3.1.6.2. Kendi Dışındaki Bir Kişi/ Mekânı Koruma

Ulu kişiler kendi kutsal mekânlarını ve onun içindeki diğer kutsalları korudukları gibi başka mekân ve insanları da korurlar ve onlara yardımda bulunurlar. Örneğin Afyon’da mezarı bulunan Sultan ve Gelincik Ana, ablaları Melek Ana’ya hem sağlıklarında hem de ölümlerinden sonra yardımda bulunurlar (www.cayilcesi.com). Onlar bu şekilde ablalarını hayata karşı korumuş da olurlar.

Kutsal kişilerin koruyucu özellikleri çeşitli şekillerde hayatın içerisinde kullanılmaya alışılır. Afyon Kezban Bacı Yatırı’nı daha ziyade çocuğu olmayanlar ve çocuğu yaşamayanlar ziyaret ederler.

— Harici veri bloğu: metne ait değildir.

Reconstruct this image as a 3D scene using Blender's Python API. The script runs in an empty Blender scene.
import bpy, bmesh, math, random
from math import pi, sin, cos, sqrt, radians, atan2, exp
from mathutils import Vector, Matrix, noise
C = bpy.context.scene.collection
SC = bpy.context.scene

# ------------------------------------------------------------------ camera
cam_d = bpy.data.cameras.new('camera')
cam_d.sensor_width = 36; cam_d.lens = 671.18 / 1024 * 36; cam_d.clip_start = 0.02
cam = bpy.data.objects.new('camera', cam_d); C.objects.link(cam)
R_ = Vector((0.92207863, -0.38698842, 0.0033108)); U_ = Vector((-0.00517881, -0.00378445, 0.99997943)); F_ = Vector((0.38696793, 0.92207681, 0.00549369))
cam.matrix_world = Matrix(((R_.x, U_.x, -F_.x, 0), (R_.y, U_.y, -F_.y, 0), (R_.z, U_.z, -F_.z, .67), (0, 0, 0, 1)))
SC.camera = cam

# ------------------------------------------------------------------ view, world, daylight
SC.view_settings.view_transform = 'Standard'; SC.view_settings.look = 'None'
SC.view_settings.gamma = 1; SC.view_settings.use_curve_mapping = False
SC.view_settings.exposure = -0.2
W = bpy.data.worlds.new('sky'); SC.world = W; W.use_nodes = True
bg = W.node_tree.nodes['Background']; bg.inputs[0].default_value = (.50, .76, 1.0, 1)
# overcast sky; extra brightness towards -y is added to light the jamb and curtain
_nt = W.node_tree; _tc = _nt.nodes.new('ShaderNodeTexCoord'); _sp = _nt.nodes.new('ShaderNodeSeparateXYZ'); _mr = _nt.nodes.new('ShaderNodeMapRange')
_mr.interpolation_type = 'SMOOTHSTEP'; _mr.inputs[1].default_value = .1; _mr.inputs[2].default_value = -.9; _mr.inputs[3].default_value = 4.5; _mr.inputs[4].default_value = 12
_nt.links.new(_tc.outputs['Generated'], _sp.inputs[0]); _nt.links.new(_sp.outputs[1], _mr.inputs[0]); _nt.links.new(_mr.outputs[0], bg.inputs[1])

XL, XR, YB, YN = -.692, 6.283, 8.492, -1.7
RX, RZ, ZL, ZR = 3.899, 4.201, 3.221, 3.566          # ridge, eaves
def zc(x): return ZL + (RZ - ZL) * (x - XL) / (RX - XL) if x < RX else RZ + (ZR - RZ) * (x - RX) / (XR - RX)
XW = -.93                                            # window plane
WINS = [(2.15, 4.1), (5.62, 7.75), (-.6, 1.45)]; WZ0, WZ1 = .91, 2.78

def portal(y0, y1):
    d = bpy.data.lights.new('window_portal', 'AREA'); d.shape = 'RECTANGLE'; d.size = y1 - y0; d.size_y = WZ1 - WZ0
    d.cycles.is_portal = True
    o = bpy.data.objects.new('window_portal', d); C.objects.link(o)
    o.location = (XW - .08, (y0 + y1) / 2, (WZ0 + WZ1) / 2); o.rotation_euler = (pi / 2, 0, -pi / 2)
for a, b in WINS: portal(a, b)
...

Çocuk erkek olunca ismini Tufan, kız olunca Keziban koyarlar. Bu uygulamanın derinliklerinde türbedeki zatın koruyucu gücünün bulunduğu inancı vardır (Kalafat, 2006: 3- 14). Çocuğa verilen isim sayesinde o ulu kişi çocuğu korur. Bursa Sarıkız Dedesi’nin hamile kadınları ve bebeklerini koruduğuna inanılır (Dikmen, 2007: 143).

Gaziantep Hançerli Hanım’ın yüzü hürmetine mahallede asla yılan, çiyan,

akrep gibi haşaratların olmadığı belirtilir (Güzelbey, 1964: 132). Hatay Reyhanlı Çalı Ziyareti’nin bulunduğu mahalle halkı, evlerinin ve avlularının bu mekândaki genç kız tarafından korunduğuna inanmaktadır (İnce, 2009: 73).